Saturday 25 February 2023 | Written by Thomas Tarurongo Wynne | Published in Features, Opinion
Our constitution and governments are lashed to each other, as is our relationship as sovereign countries, though each on their own path and ‘aerenga, navigate this relationship as they explore their own sense of sovereignty, self-determination and identity. Sometimes pulling together and other times apart, the two Vaka continue to sail the Va or space of potential and possibilities.

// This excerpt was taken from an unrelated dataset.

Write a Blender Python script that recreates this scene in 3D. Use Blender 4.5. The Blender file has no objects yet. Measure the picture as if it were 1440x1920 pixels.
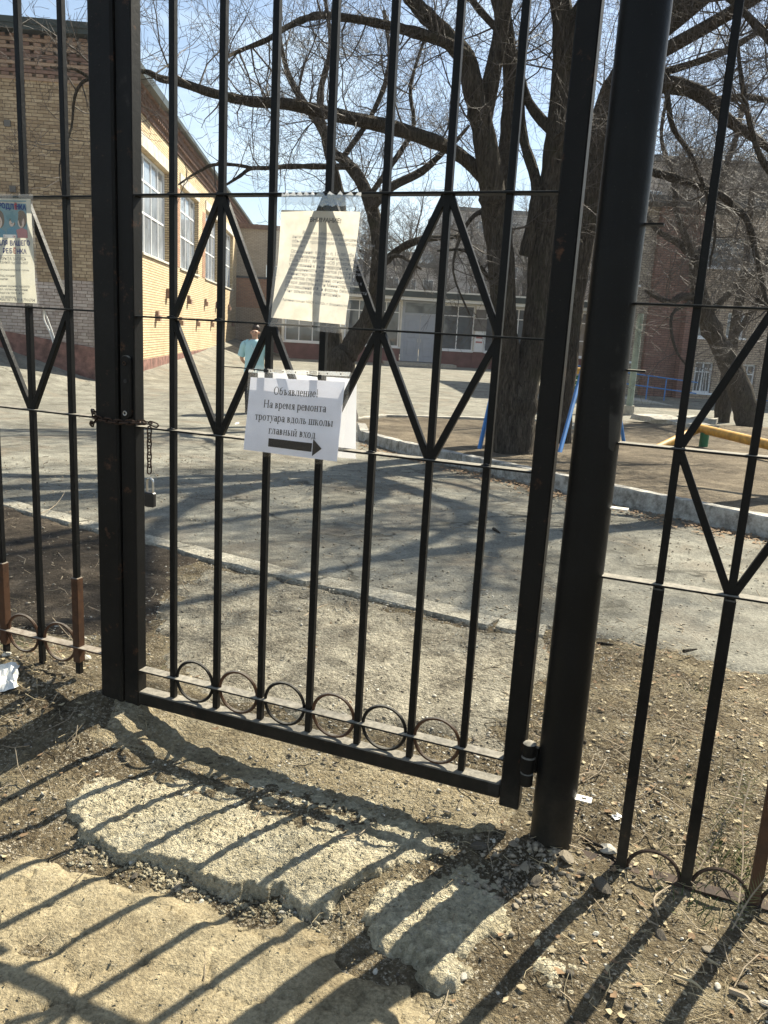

I watched with a real sense of pride the vaka from Te Mana o te Vaka project take to the water – a project proudly sponsored by the University of the South Pacific, NZ Ministry of Foreign Affairs and Trade – and led by Papa Michael and Aunty Awhitea Tavioni along with the Cook Islands Voyaging Society. The project is a real symbol of the lashing relationships we have formed as a country in the region and with our constitutional partners, and a microcosm of this relationship as each Vaka took to the water and sailed eventually under its own wind. Kua tano te matangi, te ‘akaruke nei tatou.
The apii’anga or lesson for us all may be that our dependance on each other is not one of domination or servitude, but one where we allow each other to build our Vaka, lending a hand to each other as we build, and launch into the Moana when the time is right, and to support each other till the wind carries us to our own destination or moemoea. Each Vaka supporting the other but not taking the wind from the sails of the other, so the sail is not more arduous then needs be. Our dependance on each other as peoples, as Vaka builders or as nations is one of mutuality, tauturu, akatapu and one that is always best understood with the balance of self-determination as the Oe and mutual akatapu and tauturu as the kiato.
Never have we needed this rotai’anga and support then through the disaster that has been Cyclone Gabrielle that hit Aotearoa a week ago, and in such times as these we have seen the strength of our community, Ekalesia and faith communities, churches, marae and NGO’s come to support people in great need. From the top of the North Island in Kaitaia where our own Pops Arona was cooking meals to the hungry and needy, to Auckland where Harry Toleafoa (husband to Lena Wong) who when the camera crew arrived at the Mangere Hub, was sleeping in a bunk there after nights of setting up and service, to make sure that a family who had been sleeping in their car could sleep the night their too.
Or our very own CIDANZ (Cook Islands Development Agency), Rouruina Brown, Liz Fa’alili (Rakoia), Louisa Marsters, Sean Kaihua Apai and Anthony Tangata-Tou who have also been working with government to deliver food parcels, clothing and support from a central hub in Mangere along with our Metua Pakari team led by Helen Raneka. They were supported on air and online by our Tumu Korero, our Tuatua Akakite broadcaster Tauraki Rongo, Consular General Te Pini Keu Mataroa and the president of the CIRAC (Cook Islands Religious Advisory Council) Reverend Mata Tumu Makara.
Or to the regions where so many of our communities live and work, with our Cook Islands communities and their halls setting up beds and hot meals like the one in Hastings in Swansea Street where Derek Teariki and Barbara Tangi along with many other volunteers including Sylvana Taroro-Puia and Elijah Ioane ensured people had somewhere to sleep and food to eat. From Kaitaia to Whangarei, Auckland to Tokoroa, Hastings to Poneke Wellington our communities have been supporting each other as we do, because its who we are. I have never been so proud of being a Cook Islander, to see our people come together as they have for anyone in need with so many others with a similar heart for service.
Their service to people is beautifully captured in this proverb, “Ko toku puku’atu e te nga rima, taku ka rauka I te ‘oronga – My heart and my two hands are all that I can give” – (Teina Lily Napa 1968).